Miss Page: Why do you want to live?

(I loved her retort. I would have answered: because it is invigorating.:biggrin:

My favorite scene: The insignificant theatre where she dances Swan Lake and Lermantove show up.

Rgirl - I knew it was on and I deliberately avoided it because I would have stayed up till the end.

Joe
 

Tenorguy

On the Ice
Joined
Aug 17, 2003
Zee Shooze

RGirl and Joesitz -

I'm right with you! If ever this movie shows up I am compelled to watch it through to the end, even though I can never figure out how after falling off a bridge Miss Paige's pointe shoes stay on!

Also, having just seen Ballet Russes I now see the connection between Massine's Grisha, Balanchine, the "baby ballerinas", Lermontov's character - the movie makes even more sense .....

Favorite line: of course, "Zat man, he hass no heart!"

Favorite moment in the ballet: for some reason, the funeral - the corps lurching forward to the funeral dirge on pointe its rather cliche but I love it.

Tenorguy
 

julietvalcouer

Final Flight
Joined
Sep 10, 2005
Joesitz said:
Lermantov: Tell me Miss Page, Why do you want to dance?
Miss Page: Why do you want to live?

(I loved her retort.

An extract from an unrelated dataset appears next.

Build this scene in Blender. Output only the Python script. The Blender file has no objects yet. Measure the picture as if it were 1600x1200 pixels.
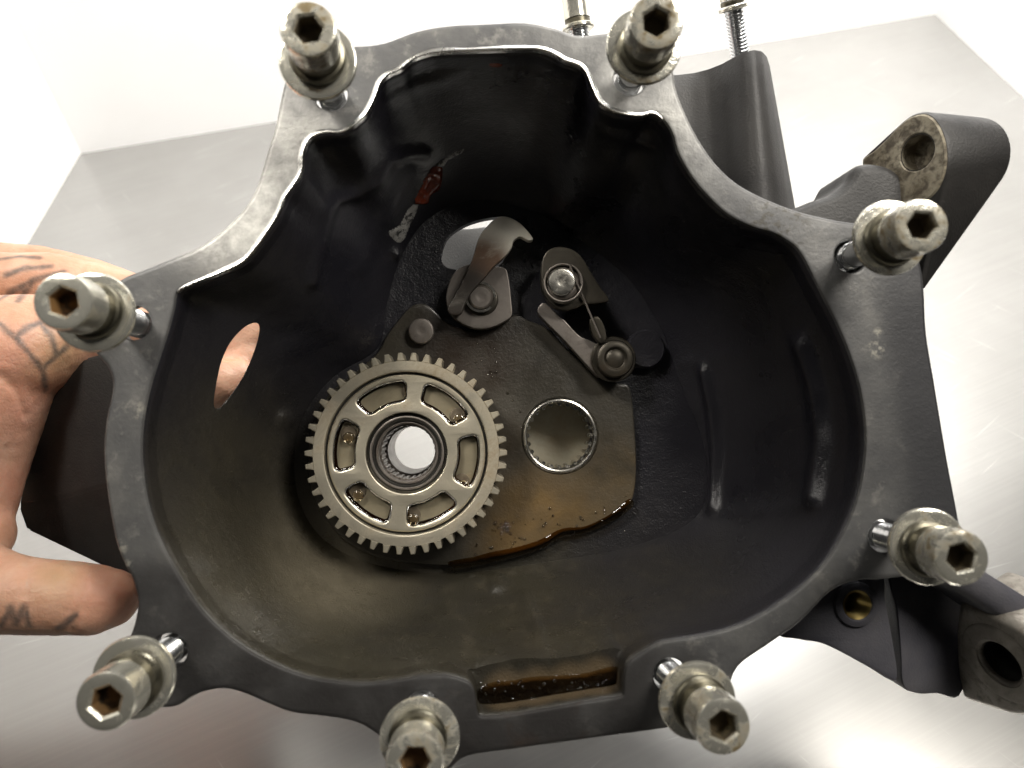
import bpy, bmesh, math, random, time
import numpy as np
T0 = time.time()
def tick(w_): pass
from mathutils import Vector, Matrix, noise as mnoise
from mathutils.geometry import tessellate_polygon
from mathutils.bvhtree import BVHTree
random.seed(7)
S = bpy.context.scene
COL = S.collection

# ------------------------------------------------------------------ camera
F = 1246.0                     # focal length in px of the 1600 px wide photograph
H = 0.365                      # camera height above the steel floor (m)
D = 230.0                      # camera to flange plane (mm)
UP = Vector((-97, 1184, 1246)).normalized()          # floor normal in camera axes
RT = (Vector((1, 0, 0)) - UP * UP.x).normalized()
FW = UP.cross(RT)
R3 = Matrix((RT, FW, UP))
CAM = Matrix.Translation((0, 0, H)) @ R3.to_4x4()
cd = bpy.data.cameras.new('camera'); cam = bpy.data.objects.new('camera', cd); COL.objects.link(cam)
cam.matrix_world = CAM
cd.sensor_width = 36; cd.lens = 36 * F / 1600
cd.clip_start = 0.01; cd.clip_end = 50
cd.dof.use_dof = True; cd.dof.focus_distance = 0.285; cd.dof.aperture_fstop = 13
S.camera = cam
S.view_settings.view_transform = 'Standard'; S.view_settings.look = 'None'
S.view_settings.exposure = 0.22; S.view_settings.gamma = 1
S.render.engine = 'CYCLES'

# ------------------------------------------------------------------ world and lamps
w = bpy.data.worlds.new('World'); S.world = w; w.use_nodes = True
w.node_tree.nodes['Background'].inputs[0].default_value = (1.0, 0.97, 0.93, 1)
w.node_tree.nodes['Background'].inputs[1].default_value = 0.014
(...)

I would have answered: because it is invigorating.:biggrin:

Joe

In Suzanne Farrell's biography, she quotes this line (which I didn't remember from my first viewing) and while I was reading I remember thinking "Yes! That's it!" That, or "Why do you want to skate?" "Why do you want to breathe?" I've been tempted to use the line on people at school who just don't seem to get it. I mean, who listens to music and DOESN'T choreograph in their head? Or dance around in their kitchen to the TV?

Uh...other people do that, right? (We really need the blushing smilie...)
 
Joined
Jul 11, 2003
julietvalcouer said:
In Suzanne Farrell's biography, she quotes this line (which I didn't remember from my first viewing) and while I was reading I remember thinking "Yes! That's it!" That, or "Why do you want to skate?" "Why do you want to breathe?" I've been tempted to use the line on people at school who just don't seem to get it. I mean, who listens to music and DOESN'T choreograph in their head? Or dance around in their kitchen to the TV?

Uh...other people do that, right? (We really need the blushing smilie...)
Oh juliet - a blushing smilie would be great and yes, other people do that.

there are so many lines in that movie. I think it compares with All About Eve. and Sunset Boulevard. Two other movies I have to skip or I'll be watching till late. Come to think of it, those three movies came out about the same time when dialog was king.

Tenorguy - Ballet Russe - A great documentary movie. I watch it in tears. All those beautiful Russian gals and still beautiful at 80/90.
It's amazing the first choreographer to be fired was George Ballanchine near the beginning of the film and who shows up near the end as the most successful? George Ballanchine.